Dataset content:

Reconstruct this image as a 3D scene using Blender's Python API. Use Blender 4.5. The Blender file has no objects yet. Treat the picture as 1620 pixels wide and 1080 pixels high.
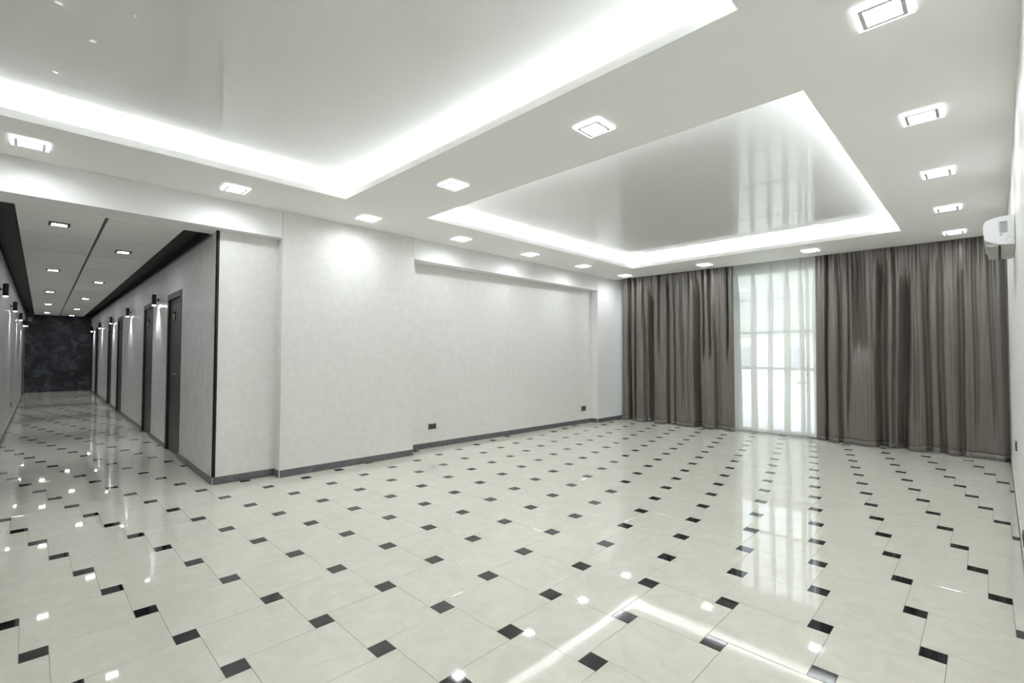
import bpy, bmesh, math, random
from mathutils import Matrix, Vector

random.seed(7)
SC = bpy.context.scene
COL = SC.collection
R = math.radians

# ------------------------------------------------------------------ camera
L = 0.45                                   # lattice unit of the floor (m)
YAW, PITCH, ROLL = 0.781743591, 0.0274281465, 0.00358741417
CAM = Vector((-1.765303, -1.859997, 1.452190))
fw = Vector((math.cos(YAW) * math.cos(PITCH), math.sin(YAW) * math.cos(PITCH), math.sin(PITCH)))
rt = Vector((math.sin(YAW), -math.cos(YAW), 0.0))
up = rt.cross(fw)
rt2 = rt * math.cos(ROLL) + up * math.sin(ROLL)
up2 = up * math.cos(ROLL) - rt * math.sin(ROLL)
cam = bpy.data.cameras.new('camera')
cam.sensor_width = 36.0
cam.lens = 759.6595 / 1620 * 36
cam.clip_start = 0.02
cam.clip_end = 300
camo = bpy.data.objects.new('camera', cam)
COL.objects.link(camo)
camo.matrix_world = Matrix(((rt2.x, up2.x, -fw.x, CAM.x), (rt2.y, up2.y, -fw.y, CAM.y),
                            (rt2.z, up2.z, -fw.z, CAM.z), (0, 0, 0, 1)))
SC.camera = camo

# ------------------------------------------------------------------ world, exposure
w = bpy.data.worlds.new('sky')
SC.world = w
w.use_nodes = True
nt = w.node_tree
bg = nt.nodes['Background']
sky = nt.nodes.new('ShaderNodeTexSky')
sky.sky_type = 'NISHITA'
sky.sun_elevation = R(40)
sky.sun_rotation = R(200)
sky.sun_disc = False
hs = nt.nodes.new('ShaderNodeHueSaturation')
hs.inputs['Saturation'].default_value = 0.3
nt.links.new(sky.outputs[0], hs.inputs['Color'])
nt.links.new(hs.outputs[0], bg.inputs[0])
bg.inputs[1].default_value = 0.52
SC.view_settings.view_transform = 'Standard'
SC.view_settings.look = 'None'
SC.view_settings.gamma = 1.0
SC.view_settings.exposure = 1.55
SC.view_settings.use_curve_mapping = False
SC.cycles.use_denoising = True
SC.cycles.max_bounces = 14
SC.cycles.diffuse_bounces = 8
SC.cycles.glossy_bounces = 6
SC.cycles.transparent_max_bounces = 16
SC.cycles.caustics_refractive = False
SC.cycles.caustics_reflective = False
SC.cycles.sample_clamp_indirect = 6.0

E_DOWN, E_LED, E_CORR, E_SPOT, E_BEAM = 12.0, 30.0, 26.0, 15.0, 2.45

# ------------------------------------------------------------------ materials
def new_mat(name):
    m = bpy.data.materials.new(name)
    m.use_nodes = True
    return m, m.node_tree, m.node_tree.nodes['Principled BSDF']

def plain(name, col, rough=0.5, metal=0.0, spec=0.5, ior=None):
    m, t, b = new_mat(name)
    b.inputs['Base Color'].default_value = (*col, 1)
    b.inputs['Roughness'].default_value = rough
    b.inputs['Metallic'].default_value = metal
    b.inputs['Specular IOR Level'].default_value = spec
    if ior:
        b.inputs['IOR'].default_value = ior
    return m

def emit(name, col, s):
    m = bpy.data.materials.new(name)
    m.use_nodes = True
    t = m.node_tree
    t.nodes.remove(t.nodes['Principled BSDF'])
    e = t.nodes.new('ShaderNodeEmission')
    e.inputs[0].default_value = (*col, 1)
    e.inputs[1].default_value = s
    t.links.new(e.outputs[0], t.nodes['Material Output'].inputs[0])
    return m

def N(t, typ, **kw):
    n = t.nodes.new(typ)
    for k, v in kw.items():
        if k in n.inputs:
            n.inputs[k].default_value = v
        else:
            setattr(n, k, v)
    return n

def ramp(t, src, stops):
    r = t.nodes.new('ShaderNodeValToRGB')
    el = r.color_ramp.elements
    while len(el) < len(stops):
        el.new(0.5)
    for e, (p, c) in zip(el, stops):
        e.position = p
        e.color = (*c, 1)
    t.links.new(src, r.inputs[0])
    return r

def obj_coords(t, scale=(1, 1, 1), world=False, jitter=False):
    tc = t.nodes.new('ShaderNodeTexCoord')
    mp = t.nodes.new('ShaderNodeMapping')
    mp.inputs['Scale'].default_value = scale
    src = tc.outputs['Object']
    if world:
        g = t.nodes.new('ShaderNodeNewGeometry')
        src = g.outputs['Position']
    if jitter:
        oi = t.nodes.new('ShaderNodeObjectInfo')
        mul = N(t, 'ShaderNodeMath', operation='MULTIPLY')
        mul.inputs[1].default_value = 37.0
        t.links.new(oi.outputs['Random'], mul.inputs[0])
        ad = N(t, 'ShaderNodeVectorMath', operation='ADD')
        t.links.new(src, ad.inputs[0])
        t.links.new(mul.outputs[0], ad.inputs[1])
        src = ad.outputs[0]
    t.links.new(src, mp.inputs['Vector'])
    return mp.outputs[0]

def bump(t, b, src, strength, dist):
    bn = t.nodes.new('ShaderNodeBump')
    bn.inputs['Strength'].default_value = strength
    bn.inputs['Distance'].default_value = dist
    t.links.new(src, bn.inputs['Height'])
    t.links.new(bn.outputs[0], b.inputs['Normal'])

def mat_tile(name, c0, c1, c2, rough):
    m, t, b = new_mat(name)
    v = obj_coords(t, (1, 1, 1), world=True, jitter=True)
    n1 = N(t, 'ShaderNodeTexNoise', Scale=7.0, Detail=5.0, Roughness=0.62, Distortion=1.2)
    t.links.new(v, n1.inputs['Vector'])
    r = ramp(t, n1.outputs[0], [(0.3, c0), (0.52, c1), (0.72, c2)])
    t.links.new(r.outputs[0], b.inputs['Base Color'])
    b.inputs['Roughness'].default_value = rough
    b.inputs['Specular IOR Level'].default_value = 0.5
    b.inputs['IOR'].default_value = 1.56
    return m

M = {}
M['cream'] = mat_tile('polished cream tile', (0.62, 0.61, 0.54), (0.66, 0.65, 0.58), (0.70, 0.69, 0.62), 0.025)
M['black_tile'] = mat_tile('polished black tile', (0.010, 0.010, 0.012), (0.014, 0.014, 0.016), (0.022, 0.022, 0.024), 0.03)
M['grout'] = plain('grout', (0.26, 0.25, 0.23), 0.9)

M['grout_light'] = plain('pale grout', (0.60, 0.60, 0.58), 0.8)

def mat_wallpaper(name, c0, c1, rough, scale, stretch, bs, bd):
    m, t, b = new_mat(name)
    v = obj_coords(t, (1, 1, stretch), world=True)
    n1 = N(t, 'ShaderNodeTexNoise', Scale=scale, Detail=6.0, Roughness=0.65)
    t.links.new(v, n1.inputs['Vector'])
    r = ramp(t, n1.outputs[0], [(0.32, c0), (0.68, c1)])
    t.links.new(r.outputs[0], b.inputs['Base Color'])
    n2 = N(t, 'ShaderNodeTexNoise', Scale=scale * 9, Detail=4.0, Roughness=0.6)
    t.links.new(v, n2.inputs['Vector'])
    bump(t, b, n2.outputs[0], bs, bd)
    b.inputs['Roughness'].default_value = rough
    b.inputs['Specular IOR Level'].default_value = 0.32
    return m

M['paper'] = mat_wallpaper('pale textured wallpaper', (0.705, 0.705, 0.685), (0.77, 0.77, 0.755), 0.46, 13.0, 1.0, 0.3, 0.003)
M['paper_grey'] = mat_wallpaper('grey pearl wallpaper', (0.56, 0.57, 0.57), (0.74, 0.75, 0.745), 0.36, 15.0, 0.42, 0.6, 0.004)
M['paint'] = plain('white wall paint', (0.80, 0.80, 0.80), 0.5, 0, 0.3)
M['ceiling'] = plain('matte white ceiling paint', (0.89, 0.89, 0.88), 0.75, 0, 0.2)
M['gloss'] = plain('glossy stretch ceiling', (0.72, 0.725, 0.715), 0.0, 0, 0.5, 1.62)
M['panel'] = plain('grey white ceiling panel', (0.82, 0.82, 0.80), 0.6, 0, 0.25)
M['void'] = plain('black recess', (0.008, 0.008, 0.009), 0.6)
M['black_metal'] = plain('black metal', (0.012, 0.012, 0.013), 0.4, 0.0, 0.5)
M['steel'] = plain('brushed steel', (0.55, 0.54, 0.52), 0.25, 1.0)
M['alu'] = plain('dull aluminium', (0.30, 0.30, 0.30), 0.35, 1.0)
M['silver'] = plain('silver lamp frame', (0.62, 0.61, 0.64), 0.35, 0.3)
M['door'] = plain('dark graphite door', (0.019, 0.018, 0.020), 0.42)
M['door_frame'] = plain('graphite door casing', (0.021, 0.0205, 0.022), 0.42)
M['inlay'] = plain('black glass inlay', (0.004, 0.004, 0.005), 0.05)
M['gold'] = plain('gold plate', (0.55, 0.40, 0.09), 0.35, 0.8)
M['plate_grey'] = plain('grey plate', (0.35, 0.33, 0.33), 0.4)
M['socket'] = plain('bronze socket plate', (0.085, 0.083, 0.068), 0.4, 0.2)
M['socket_dark'] = plain('socket wells', (0.012, 0.011, 0.009), 0.5)
M['ac'] = plain('white plastic', (0.80, 0.81, 0.83), 0.25)
M['ac_grey'] = plain('grey plastic', (0.42, 0.42, 0.40), 0.4)
M['sticker'] = plain('silver sticker', (0.42, 0.43, 0.43), 0.5)
M['sticker_ink'] = plain('grey ink', (0.20, 0.20, 0.20), 0.6)
M['upvc'] = plain('grey window profile', (0.55, 0.56, 0.56), 0.4)
M['lamp'] = emit('downlight diffuser glow', (0.955, 0.982, 1.0), E_DOWN)
M['edge'] = emit('edge lit glass', (0.95, 0.98, 1.0), 1.0)
M['led'] = emit('cove strip glow', (0.932, 0.972, 1.0), E_LED)
M['corr_lamp'] = emit('corridor lamp glow', (0.97, 0.97, 1.0), E_CORR)
M['bulb'] = emit('sconce bulb glow', (0.98, 0.95, 1.0), 30.0)
for k in ('edge', 'bulb', 'lamp'):
    M[k].cycles.emission_sampling = 'NONE'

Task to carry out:
Pictures excluded, repeat exactly the lines from the top of the material through the line with "SC.camera = camo", including both of those lines.

Answer for this exercise:
Reconstruct this image as a 3D scene using Blender's Python API. Use Blender 4.5. The Blender file has no objects yet. Treat the picture as 1620 pixels wide and 1080 pixels high.
import bpy, bmesh, math, random
from mathutils import Matrix, Vector

random.seed(7)
SC = bpy.context.scene
COL = SC.collection
R = math.radians

# ------------------------------------------------------------------ camera
L = 0.45                                   # lattice unit of the floor (m)
YAW, PITCH, ROLL = 0.781743591, 0.0274281465, 0.00358741417
CAM = Vector((-1.765303, -1.859997, 1.452190))
fw = Vector((math.cos(YAW) * math.cos(PITCH), math.sin(YAW) * math.cos(PITCH), math.sin(PITCH)))
rt = Vector((math.sin(YAW), -math.cos(YAW), 0.0))
up = rt.cross(fw)
rt2 = rt * math.cos(ROLL) + up * math.sin(ROLL)
up2 = up * math.cos(ROLL) - rt * math.sin(ROLL)
cam = bpy.data.cameras.new('camera')
cam.sensor_width = 36.0
cam.lens = 759.6595 / 1620 * 36
cam.clip_start = 0.02
cam.clip_end = 300
camo = bpy.data.objects.new('camera', cam)
COL.objects.link(camo)
camo.matrix_world = Matrix(((rt2.x, up2.x, -fw.x, CAM.x), (rt2.y, up2.y, -fw.y, CAM.y),
                            (rt2.z, up2.z, -fw.z, CAM.z), (0, 0, 0, 1)))
SC.camera = camo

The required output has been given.